WHAT YOU HAVE TO DO:
Without the pictures, write out all the lines below exactly as they appear.

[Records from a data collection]
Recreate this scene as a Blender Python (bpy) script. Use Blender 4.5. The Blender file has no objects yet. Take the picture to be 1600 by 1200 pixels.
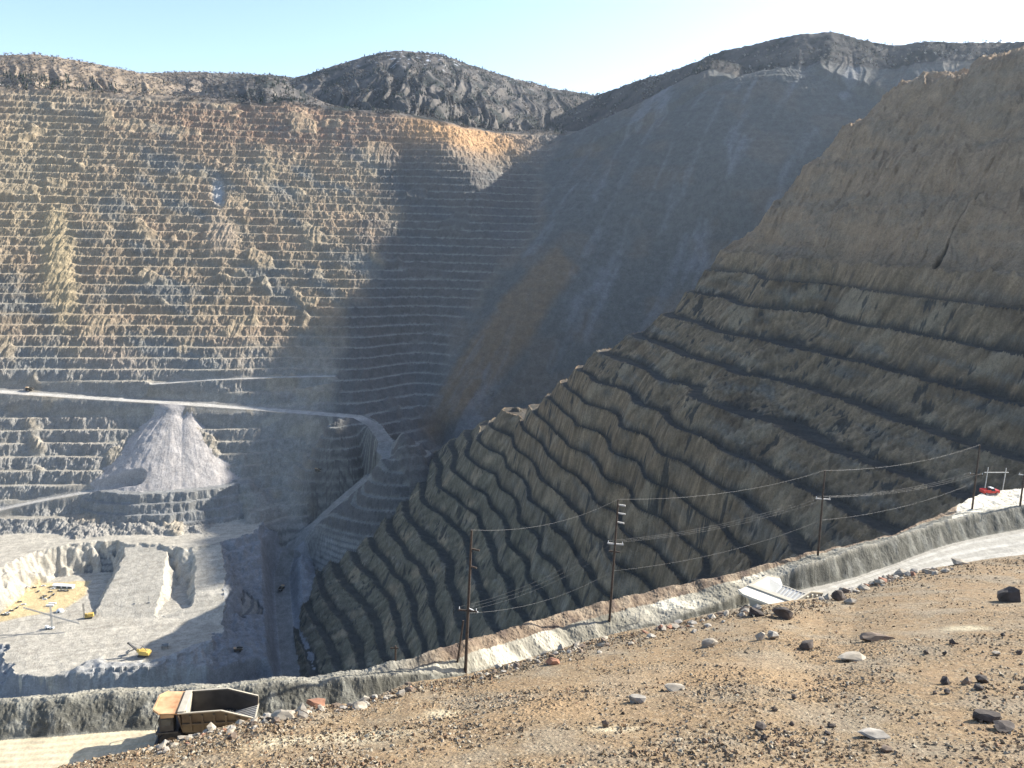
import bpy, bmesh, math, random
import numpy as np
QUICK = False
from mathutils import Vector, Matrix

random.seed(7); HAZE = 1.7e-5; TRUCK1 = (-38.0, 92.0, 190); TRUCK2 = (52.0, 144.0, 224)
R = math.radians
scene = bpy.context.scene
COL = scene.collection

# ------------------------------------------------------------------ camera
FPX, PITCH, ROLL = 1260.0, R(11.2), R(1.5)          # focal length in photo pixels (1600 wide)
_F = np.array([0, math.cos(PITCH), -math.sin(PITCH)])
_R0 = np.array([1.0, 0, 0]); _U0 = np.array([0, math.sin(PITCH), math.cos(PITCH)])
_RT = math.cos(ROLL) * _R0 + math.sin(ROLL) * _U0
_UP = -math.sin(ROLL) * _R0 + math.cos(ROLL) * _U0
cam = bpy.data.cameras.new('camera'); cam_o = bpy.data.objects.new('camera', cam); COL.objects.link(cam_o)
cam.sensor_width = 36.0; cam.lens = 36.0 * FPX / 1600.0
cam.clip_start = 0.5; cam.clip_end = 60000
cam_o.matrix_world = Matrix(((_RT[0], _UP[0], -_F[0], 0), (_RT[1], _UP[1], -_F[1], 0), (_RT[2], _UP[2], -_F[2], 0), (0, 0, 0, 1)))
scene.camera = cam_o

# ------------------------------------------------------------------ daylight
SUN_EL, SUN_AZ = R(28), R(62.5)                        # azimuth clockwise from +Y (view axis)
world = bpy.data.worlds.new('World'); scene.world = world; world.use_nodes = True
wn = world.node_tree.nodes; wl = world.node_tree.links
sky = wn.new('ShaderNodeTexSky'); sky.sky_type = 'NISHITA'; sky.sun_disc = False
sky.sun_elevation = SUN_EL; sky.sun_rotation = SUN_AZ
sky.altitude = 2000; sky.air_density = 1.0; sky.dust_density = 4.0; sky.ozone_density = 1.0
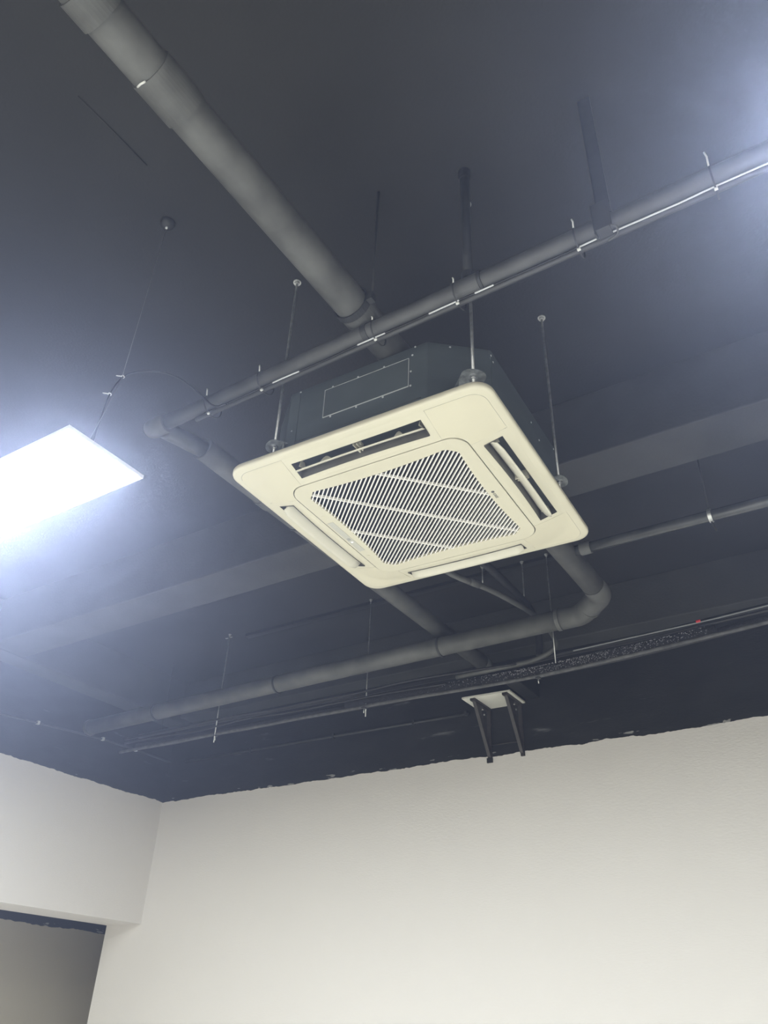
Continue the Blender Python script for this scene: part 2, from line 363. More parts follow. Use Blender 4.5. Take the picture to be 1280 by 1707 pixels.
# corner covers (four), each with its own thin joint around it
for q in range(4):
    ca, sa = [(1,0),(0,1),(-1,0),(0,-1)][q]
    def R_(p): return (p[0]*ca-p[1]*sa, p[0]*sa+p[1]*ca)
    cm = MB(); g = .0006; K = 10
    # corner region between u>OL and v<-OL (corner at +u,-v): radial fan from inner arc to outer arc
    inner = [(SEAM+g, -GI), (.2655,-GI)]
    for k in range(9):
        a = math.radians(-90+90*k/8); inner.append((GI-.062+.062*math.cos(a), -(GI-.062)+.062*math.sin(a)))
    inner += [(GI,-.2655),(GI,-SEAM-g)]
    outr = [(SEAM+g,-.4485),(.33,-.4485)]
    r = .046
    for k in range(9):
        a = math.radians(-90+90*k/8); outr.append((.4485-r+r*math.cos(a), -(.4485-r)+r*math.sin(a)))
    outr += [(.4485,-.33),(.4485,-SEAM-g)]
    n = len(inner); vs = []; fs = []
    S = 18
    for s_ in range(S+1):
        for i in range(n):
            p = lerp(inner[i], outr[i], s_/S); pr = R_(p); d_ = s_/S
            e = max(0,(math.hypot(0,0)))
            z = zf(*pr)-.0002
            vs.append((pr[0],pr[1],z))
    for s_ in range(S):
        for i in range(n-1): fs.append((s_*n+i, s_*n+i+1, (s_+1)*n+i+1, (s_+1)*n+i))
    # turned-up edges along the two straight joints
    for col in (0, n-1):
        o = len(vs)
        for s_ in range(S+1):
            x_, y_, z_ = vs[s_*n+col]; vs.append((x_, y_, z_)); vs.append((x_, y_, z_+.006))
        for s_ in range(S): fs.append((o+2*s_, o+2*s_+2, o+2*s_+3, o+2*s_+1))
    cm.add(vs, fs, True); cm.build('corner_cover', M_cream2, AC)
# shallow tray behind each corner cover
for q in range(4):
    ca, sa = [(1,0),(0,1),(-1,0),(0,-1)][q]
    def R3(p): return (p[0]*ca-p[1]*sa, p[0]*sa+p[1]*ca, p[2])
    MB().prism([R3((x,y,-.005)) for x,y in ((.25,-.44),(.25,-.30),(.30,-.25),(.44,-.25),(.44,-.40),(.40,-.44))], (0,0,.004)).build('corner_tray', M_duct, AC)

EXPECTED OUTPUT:
Recreate this scene as a Blender Python (bpy) script. Use Blender 4.5. The Blender file has no objects yet. Take the picture to be 1600 by 1200 pixels.
import bpy, bmesh, math, random
import numpy as np
QUICK = False
from mathutils import Vector, Matrix

random.seed(7); HAZE = 1.7e-5; TRUCK1 = (-38.0, 92.0, 190); TRUCK2 = (52.0, 144.0, 224)
R = math.radians
scene = bpy.context.scene
COL = scene.collection

# ------------------------------------------------------------------ camera
FPX, PITCH, ROLL = 1260.0, R(11.2), R(1.5)          # focal length in photo pixels (1600 wide)
_F = np.array([0, math.cos(PITCH), -math.sin(PITCH)])
_R0 = np.array([1.0, 0, 0]); _U0 = np.array([0, math.sin(PITCH), math.cos(PITCH)])
_RT = math.cos(ROLL) * _R0 + math.sin(ROLL) * _U0
_UP = -math.sin(ROLL) * _R0 + math.cos(ROLL) * _U0
cam = bpy.data.cameras.new('camera'); cam_o = bpy.data.objects.new('camera', cam); COL.objects.link(cam_o)
cam.sensor_width = 36.0; cam.lens = 36.0 * FPX / 1600.0
cam.clip_start = 0.5; cam.clip_end = 60000
cam_o.matrix_world = Matrix(((_RT[0], _UP[0], -_F[0], 0), (_RT[1], _UP[1], -_F[1], 0), (_RT[2], _UP[2], -_F[2], 0), (0, 0, 0, 1)))
scene.camera = cam_o

# ------------------------------------------------------------------ daylight
SUN_EL, SUN_AZ = R(28), R(62.5)                        # azimuth clockwise from +Y (view axis)
world = bpy.data.worlds.new('World'); scene.world = world; world.use_nodes = True
wn = world.node_tree.nodes; wl = world.node_tree.links
sky = wn.new('ShaderNodeTexSky'); sky.sky_type = 'NISHITA'; sky.sun_disc = False
sky.sun_elevation = SUN_EL; sky.sun_rotation = SUN_AZ
sky.altitude = 2000; sky.air_density = 1.0; sky.dust_density = 4.0; sky.ozone_density = 1.0
Continue the Blender Python script for this scene: part 2, from line 363. More parts follow. Use Blender 4.5. Take the picture to be 1280 by 1707 pixels.
# corner covers (four), each with its own thin joint around it
for q in range(4):
    ca, sa = [(1,0),(0,1),(-1,0),(0,-1)][q]
    def R_(p): return (p[0]*ca-p[1]*sa, p[0]*sa+p[1]*ca)
    cm = MB(); g = .0006; K = 10
    # corner region between u>OL and v<-OL (corner at +u,-v): radial fan from inner arc to outer arc
    inner = [(SEAM+g, -GI), (.2655,-GI)]
    for k in range(9):
        a = math.radians(-90+90*k/8); inner.append((GI-.062+.062*math.cos(a), -(GI-.062)+.062*math.sin(a)))
    inner += [(GI,-.2655),(GI,-SEAM-g)]
    outr = [(SEAM+g,-.4485),(.33,-.4485)]
    r = .046
    for k in range(9):
        a = math.radians(-90+90*k/8); outr.append((.4485-r+r*math.cos(a), -(.4485-r)+r*math.sin(a)))
    outr += [(.4485,-.33),(.4485,-SEAM-g)]
    n = len(inner); vs = []; fs = []
    S = 18
    for s_ in range(S+1):
        for i in range(n):
            p = lerp(inner[i], outr[i], s_/S); pr = R_(p); d_ = s_/S
            e = max(0,(math.hypot(0,0)))
            z = zf(*pr)-.0002
            vs.append((pr[0],pr[1],z))
    for s_ in range(S):
        for i in range(n-1): fs.append((s_*n+i, s_*n+i+1, (s_+1)*n+i+1, (s_+1)*n+i))
    # turned-up edges along the two straight joints
    for col in (0, n-1):
        o = len(vs)
        for s_ in range(S+1):
            x_, y_, z_ = vs[s_*n+col]; vs.append((x_, y_, z_)); vs.append((x_, y_, z_+.006))
        for s_ in range(S): fs.append((o+2*s_, o+2*s_+2, o+2*s_+3, o+2*s_+1))
    cm.add(vs, fs, True); cm.build('corner_cover', M_cream2, AC)
# shallow tray behind each corner cover
for q in range(4):
    ca, sa = [(1,0),(0,1),(-1,0),(0,-1)][q]
    def R3(p): return (p[0]*ca-p[1]*sa, p[0]*sa+p[1]*ca, p[2])
    MB().prism([R3((x,y,-.005)) for x,y in ((.25,-.44),(.25,-.30),(.30,-.25),(.44,-.25),(.44,-.40),(.40,-.44))], (0,0,.004)).build('corner_tray', M_duct, AC)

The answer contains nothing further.